Smartphone sales growth rate eases off as Android hits a low point

© Flickr/CC-licence/Uncalno Tekno

© Flickr/CC-licence/Uncalno Tekno

  • 330m smartphones shipped in Q2, up 13.5% year-on-year
  • 446m mobile phones shipped, up just 0.4%
  • Samsung has 22% of smartphones sales, with Apple 15%
  • Windows OS falls to just 2.5% market share

Research firm Gartner this morning released new research for Q2 that shows worldwide smartphone sales recorded the slowest growth rate since 2013, with Android’s year-on-year growth rate at its lowest ever. In terms of volume, worldwide sales of smartphones to end users reached 330m units, an increase of 13.5 per cent over the same period in 2014. Emerging Asia/Pacific (excluding China), Eastern Europe and Middle East and Africa were the fastest-growing regions, driven by good performance from Chinese and local vendors. By contrast, smartphone sales in China fell for the first time year over year, recording a 4 per cent decline.

“While demand for lower-cost 3G and 4G smartphones continued to drive growth in emerging markets, overall smartphone sales remained mixed region by region in the second quarter of 2015,” said Anshul Gupta, research director at Gartner. “China is the biggest country for smartphone sales, representing 30 per cent of total sales of smartphones in the second quarter of 2015. Its poor performance negatively affected the performance of the mobile phone market in the second quarter.”

Gartner believes that China has reached saturation point, with its phone market essentially driven by replacement, with fewer first-time buyers. Beyond the lower-end phone segment, it believes the appeal of premium smartphones will be key for vendors to attract upgrades and to maintain or grow their market share in China.

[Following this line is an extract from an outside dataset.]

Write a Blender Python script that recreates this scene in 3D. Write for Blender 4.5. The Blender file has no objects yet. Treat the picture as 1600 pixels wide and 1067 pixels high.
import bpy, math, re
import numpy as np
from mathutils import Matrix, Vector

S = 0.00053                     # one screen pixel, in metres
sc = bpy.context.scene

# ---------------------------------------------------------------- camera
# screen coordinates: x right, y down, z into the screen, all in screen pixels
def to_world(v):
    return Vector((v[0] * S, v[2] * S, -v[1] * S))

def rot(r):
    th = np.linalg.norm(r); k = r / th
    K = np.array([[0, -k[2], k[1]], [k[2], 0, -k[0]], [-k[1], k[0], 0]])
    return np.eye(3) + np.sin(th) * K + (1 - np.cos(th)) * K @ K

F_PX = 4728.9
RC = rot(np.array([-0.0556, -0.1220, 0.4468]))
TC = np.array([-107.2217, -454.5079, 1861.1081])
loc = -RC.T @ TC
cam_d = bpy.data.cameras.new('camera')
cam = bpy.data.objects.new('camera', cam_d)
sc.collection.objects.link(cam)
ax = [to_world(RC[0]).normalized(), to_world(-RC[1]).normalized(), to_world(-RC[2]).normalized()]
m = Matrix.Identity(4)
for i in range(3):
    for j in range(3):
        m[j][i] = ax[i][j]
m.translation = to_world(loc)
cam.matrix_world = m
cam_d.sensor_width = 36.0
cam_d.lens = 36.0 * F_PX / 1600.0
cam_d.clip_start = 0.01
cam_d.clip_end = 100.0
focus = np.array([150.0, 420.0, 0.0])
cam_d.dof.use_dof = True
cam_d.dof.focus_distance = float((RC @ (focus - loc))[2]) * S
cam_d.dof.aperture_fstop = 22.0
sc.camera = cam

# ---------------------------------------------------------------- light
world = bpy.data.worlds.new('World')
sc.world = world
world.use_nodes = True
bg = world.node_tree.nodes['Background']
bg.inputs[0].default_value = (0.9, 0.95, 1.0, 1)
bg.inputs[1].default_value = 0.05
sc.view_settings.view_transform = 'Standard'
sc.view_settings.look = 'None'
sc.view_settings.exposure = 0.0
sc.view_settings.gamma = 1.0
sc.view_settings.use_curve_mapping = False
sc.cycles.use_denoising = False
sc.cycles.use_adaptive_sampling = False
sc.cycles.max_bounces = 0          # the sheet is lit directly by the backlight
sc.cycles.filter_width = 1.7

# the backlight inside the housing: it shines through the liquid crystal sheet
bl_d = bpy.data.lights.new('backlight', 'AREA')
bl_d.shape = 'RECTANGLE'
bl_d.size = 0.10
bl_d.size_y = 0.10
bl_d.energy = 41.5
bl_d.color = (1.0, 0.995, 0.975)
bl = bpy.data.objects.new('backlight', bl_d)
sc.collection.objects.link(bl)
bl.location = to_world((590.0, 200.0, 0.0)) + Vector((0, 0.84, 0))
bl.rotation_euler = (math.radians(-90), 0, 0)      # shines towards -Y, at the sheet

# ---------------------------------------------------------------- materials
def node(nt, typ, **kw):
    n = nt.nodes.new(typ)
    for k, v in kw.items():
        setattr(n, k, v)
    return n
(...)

Samsung disappointed, despite the launch of new S6 models, and is being challenged by Apple's large-screen iPhones. The Korean vendor lost 4.3 percentage points in market share and declined 5.3 per cent in unit sales in Q2. Huawei recorded the highest sales growth rate of 46.3 per cent, due to strong overseas sales and 4G smartphone sales in China. iPhone sales increased 36 per cent, which helped Apple gain 2.4 percentage points in market share., and total iPhone sales in China grew 68 per cent to 11.9m units. And the least said about HTC the better.

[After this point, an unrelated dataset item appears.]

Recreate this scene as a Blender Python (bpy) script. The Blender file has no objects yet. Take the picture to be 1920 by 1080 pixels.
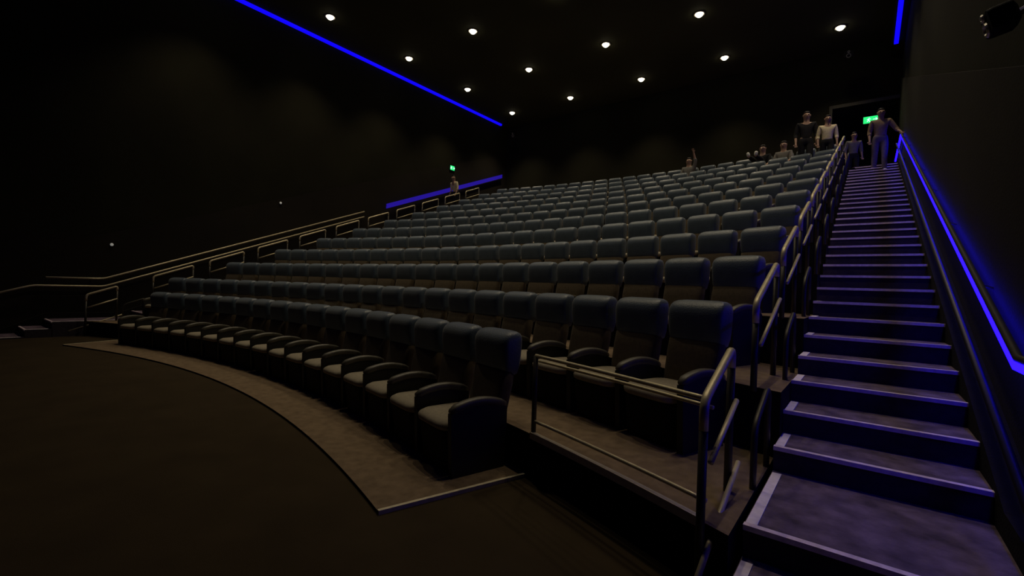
import bpy, bmesh, math, random
from mathutils import Vector, Matrix
random.seed(7)
PI = math.pi
sc = bpy.context.scene
COL = sc.collection

# ------------------------------------------------------------------ camera
CZ = 1.45
cam_d = bpy.data.cameras.new('camera'); cam = bpy.data.objects.new('camera', cam_d); COL.objects.link(cam)
cam_d.sensor_width = 36.0; cam_d.lens = 857.2 / 1920 * 36.0; cam_d.clip_start = 0.05; cam_d.clip_end = 200
yaw, pitch, roll = .6585, -.0026, .0346
fw = Vector((-math.sin(yaw)*math.cos(pitch), math.cos(yaw)*math.cos(pitch), math.sin(pitch)))
rt = Vector((math.cos(yaw), math.sin(yaw), 0)); up = rt.cross(fw)
rt2 = rt*math.cos(roll) + up*math.sin(roll); up2 = -rt*math.sin(roll) + up*math.cos(roll)
mw = Matrix((rt2, up2, -fw)).transposed().to_4x4(); mw.translation = (0, 0, CZ)
cam.matrix_world = mw
sc.camera = cam

# ------------------------------------------------------------------ world, exposure
w = bpy.data.worlds.new('world'); sc.world = w; w.use_nodes = True
w.node_tree.nodes['Background'].inputs[0].default_value = (0.0, 0.0, 0.0, 1)
w.node_tree.nodes['Background'].inputs[1].default_value = 0.0
sc.view_settings.view_transform = 'Standard'
sc.view_settings.look = 'None'
sc.view_settings.gamma = 1.0
sc.view_settings.exposure = 0.15
sc.view_settings.use_curve_mapping = False
LAMP_W = 165.0          # watts of each ceiling downlight
LED_STAIR = 9.0        # emission strength of the blue stair strips
LED_CEIL = 0.9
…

Still a two-horse race for OS dominance

In terms of smartphone operating systems, Android's global share was affected by the weak performance of China in Q2 and the strong performance in China of Apple, which has taken share from Android for the last three quarters.

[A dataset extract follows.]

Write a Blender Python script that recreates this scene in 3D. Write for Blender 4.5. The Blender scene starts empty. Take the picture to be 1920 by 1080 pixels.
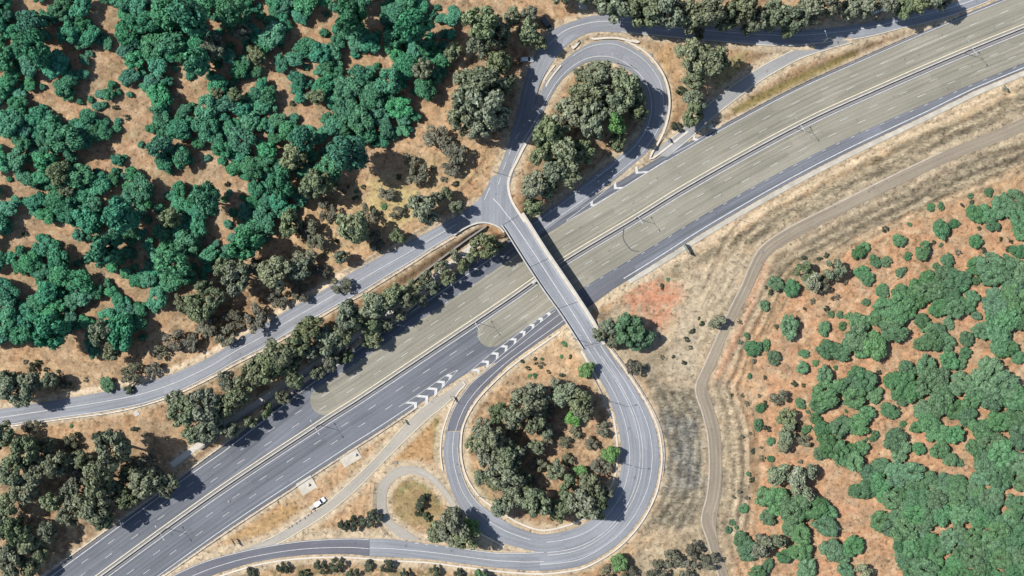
import bpy, bmesh, math, random
import numpy as np
from mathutils import Vector, Matrix

R_ = math.radians
SC = bpy.context.scene
COL = SC.collection
H = 520.0            # camera height above the motorway
S = 5.0              # photo pixels per metre on the motorway plane
rnd = random.Random(11)

# ------------------------------------------------------------------ helpers
def tag(o, label=None, cat=None, group=None, kind=None):
    if label: o['label'] = label
    if cat: o['category'] = cat
    if group: o['group'] = group
    if kind: o['kind'] = kind
    return o

def empty(name, loc=(0, 0, 0), rz=0.0, label=None, cat=None, group=None):
    o = bpy.data.objects.new(name, None)
    COL.objects.link(o)
    o.location = loc
    o.rotation_euler = (0, 0, rz)
    o.empty_display_size = 0.5
    return tag(o, label, cat, group)

def link(name, me, mat=None, parent=None):
    o = bpy.data.objects.new(name, me)
    COL.objects.link(o)
    if mat is not None and len(me.materials) == 0:
        me.materials.append(mat)
    if parent is not None:
        o.parent = parent
    return o

def mesh(name, v, f, uv=None, smooth=False):
    me = bpy.data.meshes.new(name)
    me.from_pydata([tuple(p) for p in v], [], [tuple(q) for q in f])
    if uv is not None:
        l = me.uv_layers.new(name='UVMap')
        arr = np.array([uv[i] for q in f for i in q], dtype=np.float32).ravel()
        l.data.foreach_set('uv', arr)
    if smooth:
        me.polygons.foreach_set('use_smooth', [True] * len(me.polygons))
    me.update()
    return me

class MB:
    """collects simple solids into one mesh"""
    def __init__(s): s.v = []; s.f = []
    def add(s, v, f):
        n = len(s.v); s.v += [tuple(p) for p in v]; s.f += [tuple(i + n for i in q) for q in f]
    def box(s, c, d, rz=0.0, top=1.0):
        hx, hy, hz = d[0] / 2, d[1] / 2, d[2] / 2
        p = []
        for z, k in ((-hz, 1.0), (hz, top)):
            for x, y in ((-hx, -hy), (hx, -hy), (hx, hy), (-hx, hy)):
                x *= k; y *= k
                p.append((c[0] + x * math.cos(rz) - y * math.sin(rz), c[1] + x * math.sin(rz) + y * math.cos(rz), c[2] + z))
        s.add(p, [(3, 2, 1, 0), (4, 5, 6, 7), (0, 1, 5, 4), (1, 2, 6, 5), (2, 3, 7, 6), (3, 0, 4, 7)])
    def tube(s, a, b, ra, rb, n=8):
        a = Vector(a); b = Vector(b); d = (b - a).normalized()
        u = d.orthogonal().normalized(); w = d.cross(u)
        p = []
        for q, r in ((a, ra), (b, rb)):
            for i in range(n):
                t = 2 * math.pi * i / n
                p.append(q + u * (r * math.cos(t)) + w * (r * math.sin(t)))
        f = [(i, (i + 1) % n, n + (i + 1) % n, n + i) for i in range(n)]
        f.append(tuple(range(n - 1, -1, -1))); f.append(tuple(range(n, 2 * n)))
        s.add(p, f)
    def build(s, name, mat=None, parent=None, bevel=0.0):
        me = mesh(name, s.v, s.f)
        if bevel:
            bm = bmesh.new(); bm.from_mesh(me)
            bmesh.ops.bevel(bm, geom=list(bm.edges), offset=bevel, segments=2, affect='EDGES', profile=0.6)
            bm.to_mesh(me); bm.free()
        return link(name, me, mat, parent)

def P(px, py, z=0.0):
    k = (H - z) / H / S
    return ((px - 960) * k, (540 - py) * k, z)

def catmull(pts, n):
    p = np.array(pts, float)
    p = np.vstack([2 * p[0] - p[1], p, 2 * p[-1] - p[-2]])
    out = []
    for i in range(1, len(p) - 2):
        for t in np.linspace(0, 1, 24, endpoint=False):
            a, b, c, d = p[i - 1], p[i], p[i + 1], p[i + 2]
            out.append(0.5 * (2 * b + (c - a) * t + (2 * a - 5 * b + 4 * c - d) * t * t + (3 * b - a - 3 * c + d) * t ** 3))
    out.append(p[-2]); out = np.array(out)
    s = np.concatenate([[0], np.cumsum(np.linalg.norm(np.diff(out[:, :2], axis=0), axis=1))])
    q = np.linspace(0, s[-1], n)
    return np.stack([np.interp(q, s, out[:, j]) for j in range(out.shape[1])], 1)

def plen(pts):
    p = np.array(pts, float)[:, :2]
    return float(np.linalg.norm(np.diff(p, axis=0), axis=1).sum())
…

“Android saw its lowest year-over-year growth of 11 per cent with share reaching 82.2 per cent in the second quarter of 2015,” said Gupta. “The low barrier to entry into the Android segment will continue to encourage an array of new players, adding to further disruptions coming from Chinese manufacturing and innovative internet players with new business models that are not reliant on hardware margins.”

Microsoft, meanwhile, continues to tread water with Windows Phone. Its OS had a market share of just 2.5 per cent in Q2, which was down from 2.8 per cent in the same period in 2014, despite a new focus on lower end devices. “In light of Microsoft's recent cuts in its mobile hardware business, we'll await signs of its long-term commitment in the smartphone market,” added Gupta, echoing the thoughts of all of us. And that other troublesome OS, BlackBerry, saw its share fall from 0.7 per cent to just 0.3 per cent.

Looking at the wider mobile phone market (including the smartphone category), sales to end users totalled 446m units during Q2, representing just 0.4 per cent growth year-on-year. Gartner said that vendors focused on emerging markets, such as Huawei, ZTE, TCL Communication and Micromax, benefited from high demand in these markets, while global vendors such as Sony, Samsung and HTC struggled to achieve growth at the high end of the market.

With many vendors having to realign their portfolios over the past year to remain competitive in the midrange and low-end smartphone segments, the Q2 figures reflect, to some degree, the effects of price wars and discounting to clear up inventory. Expect new devices to figure in the rankings for the second half of 2015.